The report, which was released on January 29 and included data for the week ending January 24, showed that crude oil stocks, not including the SPR, stood at 415.1 million barrels on January 24, 411.7 million barrels on January 17, and 421.9 million barrels on January 26, 2024. The EIA report highlighted that data may not add up to totals due to independent rounding.
Crude oil in the SPR stood at 394.8 million barrels on January 24, 394.6 million barrels on January 17, and 357.4 million barrels on January 26, 2024, the report showed.
Total petroleum stocks – including crude oil, total motor gasoline, fuel ethanol, kerosene type jet fuel, distillate fuel oil, residual fuel oil, propane/propylene, and other oils – stood at 1.608 billion barrels on January 24, the report revealed. This figure was down 13.6 million barrels week on week and up 19.2 million barrels year on year, the report outlined.
“At 415.1 million barrels, U.S. crude oil inventories are about six percent below the five year average for this time of year,” the EIA noted in its report.
“Total motor gasoline inventories increased by 3.0 million barrels from last week and are slightly below the five year average for this time of year. Finished gasoline inventories and blending components inventories increased last week,” it added.
“Distillate fuel inventories decreased by 5.0 million barrels last week and are about nine percent below the five year average for this time of year,” the EIA continued.
“Propane/propylene inventories decreased by 7.9 million barrels from last week and are two percent above the five year average for this time of year,” it went on to state.
U.S. crude oil refinery inputs averaged 15.2 million barrels per day during the week ending January 24, according to the release, which highlighted that this was 333 ,000 barrels per day less than the previous week’s average.
“Refineries operated at 83.5 percent of their operable capacity last week,” the EIA said in the report.
“Gasoline production decreased last week, averaging 9.2 million barrels per day. Distillate fuel production increased last week, averaging 4.7 million barrels per day,” it added.
The EIA report stated that U.S. crude oil imports averaged 6.4 million barrels per day last week. It pointed out that this was a decrease of 297,000 barrels per day from the previous week.
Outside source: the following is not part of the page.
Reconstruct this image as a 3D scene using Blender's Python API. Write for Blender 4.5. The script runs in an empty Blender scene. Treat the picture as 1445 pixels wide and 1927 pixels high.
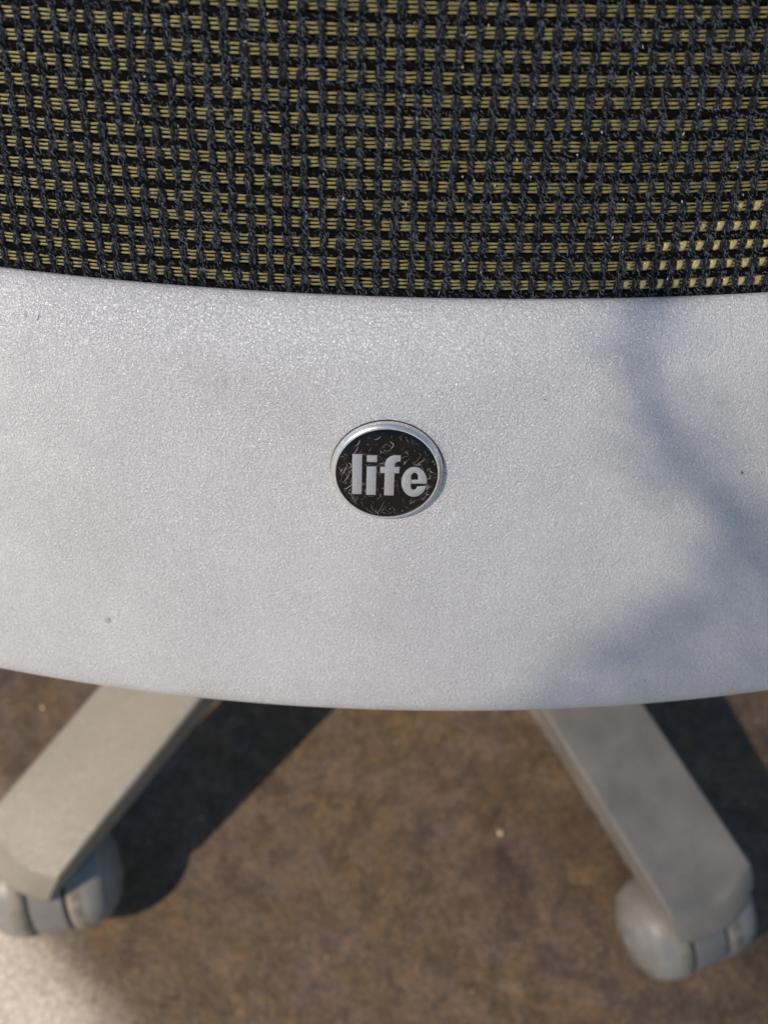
import bpy, bmesh, math, random
from mathutils import Vector, Matrix
random.seed(7)
R = math.radians
PI = math.pi
scene = bpy.context.scene
col = scene.collection

# ------------------------------------------------------------------ camera, world, sun, exposure
SUN = Vector((-.769, -.425, 1.0)).normalized()          # direction towards the sun
cam_d = bpy.data.cameras.new('camera'); cam = bpy.data.objects.new('camera', cam_d); col.objects.link(cam)
cam.location = (0, 0, .621)
cam.matrix_world = Matrix.Translation((0, 0, .621)) @ Matrix.Rotation(R(90 - 62.4), 4, 'X') @ Matrix.Rotation(R(1.76), 4, 'Z')
cam_d.sensor_fit = 'VERTICAL'; cam_d.sensor_height = 36; cam_d.sensor_width = 27
cam_d.lens = 2067 / 1927 * 36
cam_d.clip_start = .01; cam_d.clip_end = 500
cam_d.dof.use_dof = True; cam_d.dof.focus_distance = .238; cam_d.dof.aperture_fstop = 15
scene.camera = cam
w = bpy.data.worlds.new('World'); scene.world = w; w.use_nodes = True
nt = w.node_tree; bg = nt.nodes['Background']
sky = nt.nodes.new('ShaderNodeTexSky'); sky.sky_type = 'NISHITA'; sky.sun_disc = False
sky.sun_elevation = math.asin(SUN.z); sky.sun_rotation = math.atan2(SUN.x, SUN.y) % (2 * PI)
sky.air_density = 1.2; sky.dust_density = .2; sky.ozone_density = 5.0
nt.links.new(sky.outputs[0], bg.inputs[0]); bg.inputs[1].default_value = .105
sd = bpy.data.lights.new('sun', 'SUN'); so = bpy.data.objects.new('sun', sd); col.objects.link(so)
sd.energy = 3.4; sd.angle = R(.53); sd.color = (1.0, .86, .69)
so.rotation_euler = SUN.to_track_quat('Z', 'Y').to_euler(); so.location = SUN * 6
vs = scene.view_settings
vs.view_transform = 'Standard'; vs.look = 'None'; vs.gamma = 1; vs.use_curve_mapping = False; vs.exposure = 0.0

# ------------------------------------------------------------------ materials
def newmat(name):
    m = bpy.data.materials.new(name); m.use_nodes = True
    return m, m.node_tree, m.node_tree.nodes['Principled BSDF']
def N(nt, t, **kw):
    n = nt.nodes.new(t)
    for k, v in kw.items():
        if k.startswith('i_'): n.inputs[k[2:].replace('_', ' ')].default_value = v
        else: setattr(n, k, v)
    return n
def ramp(nt, src, stops, interp='LINEAR'):
    r = nt.nodes.new('ShaderNodeValToRGB'); r.color_ramp.interpolation = interp
    el = r.color_ramp.elements
    while len(el) < len(stops): el.new(.5)
    for e, (p, c) in zip(el, stops):
        e.position = p; e.color = c if len(c) == 4 else (*c, 1)
    nt.links.new(src, r.inputs[0]); return r
def mapr(nt, src, a, b, c, d):
    n = nt.nodes.new('ShaderNodeMapRange'); n.inputs[1].default_value = a; n.inputs[2].default_value = b
    n.inputs[3].default_value = c; n.inputs[4].default_value = d; nt.links.new(src, n.inputs[0]); return n
def mixc(nt, fac, a, b):
    n = nt.nodes.new('ShaderNodeMix'); n.data_type = 'RGBA'
    for s, v in ((n.inputs[0], fac), (n.inputs[6], a), (n.inputs[7], b)):
        if isinstance(v, (int, float)): s.default_value = v
        elif isinstance(v, tuple): s.default_value = (*v, 1)
        else: nt.links.new(v, s)
    return n.outputs[2]
def coords(nt, kind='Object'):
    return nt.nodes.new('ShaderNodeTexCoord').outputs[kind]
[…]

“Over the past four weeks, crude oil imports averaged about 6.4 million barrels per day, 3.6 percent more than the same four-week period last year,” the EIA said in the report.
“Total motor gasoline imports (including both finished gasoline and gasoline blending components) last week averaged 634,000 barrels per day, and distillate fuel imports averaged 182,000 barrels per day,” it added.
Total products supplied over the last four-week period averaged 20.3 million barrels a day, up by 2.5 percent from the same period last year, the EIA stated in the report.
“Over the past four weeks, motor gasoline product supplied averaged 8.3 million barrels a day, up by 1.8 percent from the same period last year,” the EIA added.
“Distillate fuel product supplied averaged 3.9 million barrels a day over the past four weeks, up by 6.9 percent from the same period last year. Jet fuel product supplied was up 4.5 percent compared with the same four-week period last year,” the EIA continued in the report.
The EIA also noted in the report that the national average retail price for regular gasoline decreased to $3.103 per gallon on January 27, “$0.006 below last week’s price, and $0.008 more than the year-ago price”. The national average retail diesel fuel price decreased $0.056 to $3.659 per gallon, $0.208 lower than the price one year ago, the EIA stated in the report.
According to the AAA Fuel Prices website, as of January 30, the average U.S. regular gasoline price is $3.117 per gallon and the average U.S. diesel price is $3.667 per gallon.
In an oil and gas report sent to Rigzone by the Macquarie team late Monday, Macquarie strategists revealed that they were forecasting that U.S. crude inventories would be up 4.8 million barrels for the week ending January 24.
“This compares to our early look for the week which anticipated a 2.7 million barrel build, and a 1.0 million barrel draw realized for the week ending January 17,” the strategists said in that report.
In its previous weekly petroleum status report, which was released on January 23, the EIA highlighted that U.S. commercial crude oil inventories, excluding those in the SPR, decreased by 1.0 million barrels from the week ending January 10 to the week ending January 17.